The one certainty is that Kildare will play Dublin or Tipperary in an All-Ireland preliminary quarter-final in Newbridge next weekend.
Win tomorrow and their dubious reward will be a date with Tipperary. Lose and it will be the Dubs coming to the redeveloped St Conleth’s Park.
For some, parachuting the Joe McDonagh Cup finalists back into the race for the MacCarthy Cup is unnecessary, even unfair. Reigning All-Ireland champions Clare are gone from the competition already after all, along with Waterford, Wexford, Offaly and Antrim.
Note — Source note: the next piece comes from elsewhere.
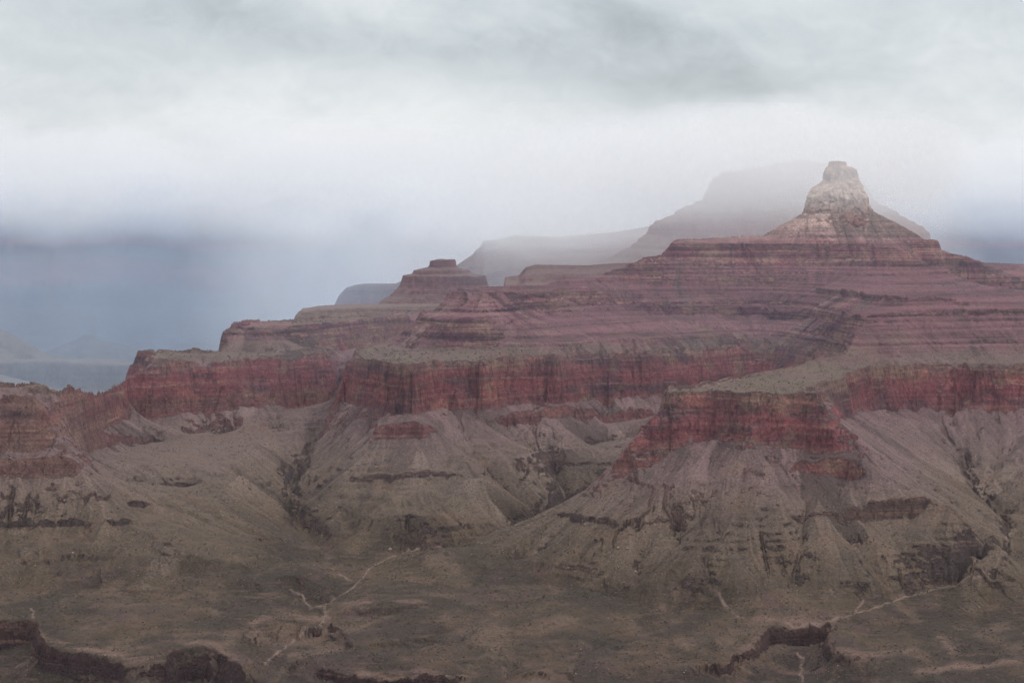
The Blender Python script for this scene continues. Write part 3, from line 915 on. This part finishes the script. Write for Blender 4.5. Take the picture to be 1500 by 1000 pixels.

“I can see both sides of the coin on that,” said McKenna. “The fact that the Joe McDonagh is its own competition and, like, there’s no other competition in the GAA where the winners of it go into a separately run competition that you could possibly win without playing the earlier games in it.
A general view of the Joe McDonagh Cup (file photo). James Crombie / INPHO
James Crombie / INPHO / INPHO
“But then it’s a great carrot as well, knowing that we have another two weeks of this and you’re summing hurling as well which is great. That’s when hurling is at its best.”
Kildare have already been promoted to Division 1B of next season’s National League. Getting to the Leinster SHC would cap their greatest season in decades. The last time they competed in Leinster was 2004. McKenna is confident that the success is sustainable, pointing to the growth of hurling around the county.
“There’s hurling again in Round Towers, for example,” he said. “A lot of south Kildare would have had a tradition of hurling when it was strong in the ’60s and ’70s and they’re coming alive again.
“Towers, Twomilehouse, there’s even hurling going on in Kilcullen as well, and Moorefield are after going senior now which is huge. That would be a so-called football club, with Leinster club titles, but they’re showing that they’re well able to hurl as well.
“For hurling to be sustainable in Kildare, we need every club going like that and making players available and that’s what’s happening.”